Wisely did he take advantage of mixing in this society to improve his knowledge of men and things, and to satisfy that craving for enlightenment which he felt equally when rambling in the fields, standing at his easel, or sitting as a timid listener in the splendid saloons of Signor Marini.
This pleasant life lasted for a year; Marini was his Mecænas; orders for paintings flowed in on him; and when, in 1625, his patron went to Rome to visit Pope Urban VIII., Poussin would have accompanied him, but for an honourable dread of breaking some engagements which he had made. Amongst others, he had to finish a large piece representing the Death of the Virgin, undertaken for the guild of goldsmiths, who presented every year a picture to Notre-Dame.

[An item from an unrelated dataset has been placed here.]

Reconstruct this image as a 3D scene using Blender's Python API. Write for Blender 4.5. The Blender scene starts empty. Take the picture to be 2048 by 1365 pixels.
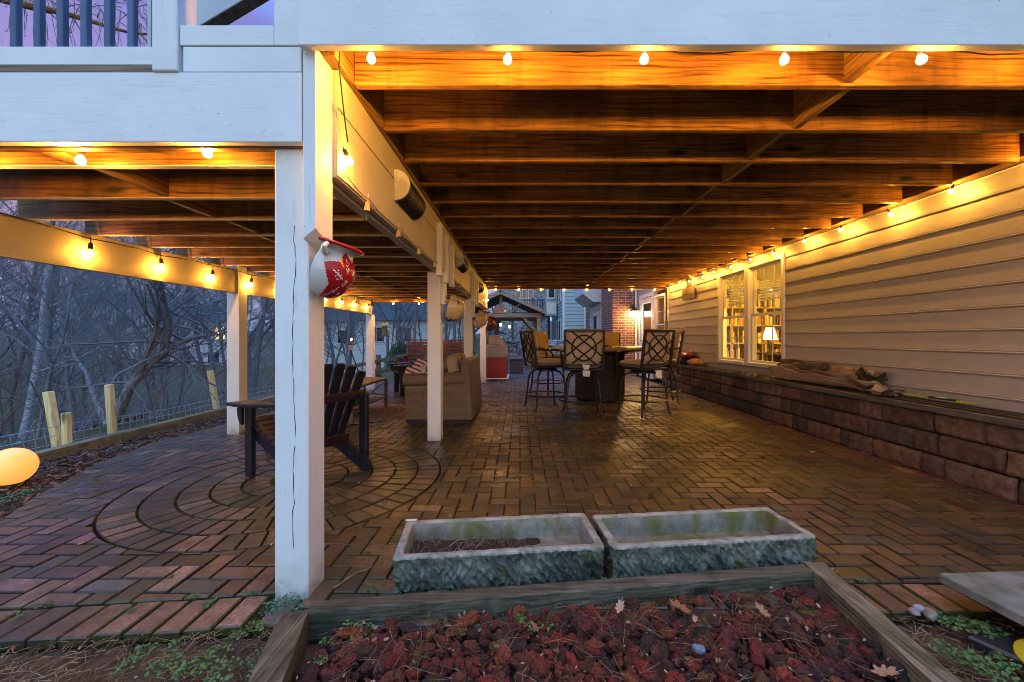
import bpy, math, random
from math import sin, cos, pi, radians, sqrt, atan2, hypot
from mathutils import Vector, Matrix, noise

R = random.Random(7)
S = bpy.context.scene
COL = S.collection

# ------------------------------------------------------------------ camera
cd = bpy.data.cameras.new('camera')
cam = bpy.data.objects.new('camera', cd)
COL.objects.link(cam)
cam.location = (0, 0, 1.08)
cam.rotation_euler = (radians(90), 0, 0)
cd.sensor_width = 36
cd.lens = 14.0625
cd.shift_x = -16 / 2048
cd.shift_y = -5.5 / 2048
cd.clip_start = 0.02
cd.clip_end = 2000
S.camera = cam

# ------------------------------------------------------------------ view / render
S.view_settings.view_transform = 'Standard'
S.view_settings.look = 'None'
S.view_settings.exposure = 0.62
S.view_settings.gamma = 1.0
S.render.engine = 'CYCLES'
S.cycles.use_denoising = True
S.cycles.use_adaptive_sampling = False
S.cycles.sample_clamp_indirect = 4
S.cycles.filter_width = 0.95
S.cycles.max_bounces = 8
S.cycles.transparent_max_bounces = 16

# ------------------------------------------------------------------ dusk sky
SUN_EL, SUN_ROT = radians(2.0), radians(180)
W = bpy.data.worlds.new('World')
S.world = W
W.use_nodes = True
wt = W.node_tree
wt.nodes.clear()
wo = wt.nodes.new('ShaderNodeOutputWorld')
bg = wt.nodes.new('ShaderNodeBackground')
sky = wt.nodes.new('ShaderNodeTexSky')
sky.sky_type = 'NISHITA'
sky.sun_disc = False
sky.sun_elevation = SUN_EL
sky.sun_rotation = SUN_ROT
tc = wt.nodes.new('ShaderNodeTexCoord')
sep = wt.nodes.new('ShaderNodeSeparateXYZ')
wt.links.new(tc.outputs['Generated'], sep.inputs[0])
# height gradient of the far twilight: lilac at the horizon, violet blue above
r1 = wt.nodes.new('ShaderNodeValToRGB')
e = r1.color_ramp.elements
e[0].position = 0.0; e[0].color = (0.11, 0.25, 0.50, 1)
e[1].position = 0.85; e[1].color = (0.34, 1.05, 2.7, 1)
m = r1.color_ramp.elements.new(0.07); m.color = (0.22, 0.26, 0.54, 1)
m = r1.color_ramp.elements.new(0.17); m.color = (0.37, 0.24, 0.42, 1)
m = r1.color_ramp.elements.new(0.55); m.color = (0.125, 0.12, 0.39, 1)
wt.links.new(sep.outputs['Z'], r1.inputs[0])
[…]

Marini tried in vain to shake his resolution. Nicholas Poussin had pledged his word, and nothing could make him break it—not even the advantage of accomplishing, in the company and at the expense of the generous Italian, that journey to Rome which had always formed his most cherished day-dream. The following year, Poussin went to Rome, and, to his great sorrow, found his kind patron suffering from a malady which speedily terminated his life. Thus was the painter once more thrown on his own resources in a city where he was a stranger; but his was not a nature to be discouraged by adversity. There was something grand in the serenity with which he spent days in examining the wondrous statues of the olden time, while a cheerless attic was his lodging, and his dinner depended on the generosity of a printseller for whom he worked occasionally, and who was not always in the humour to advance money.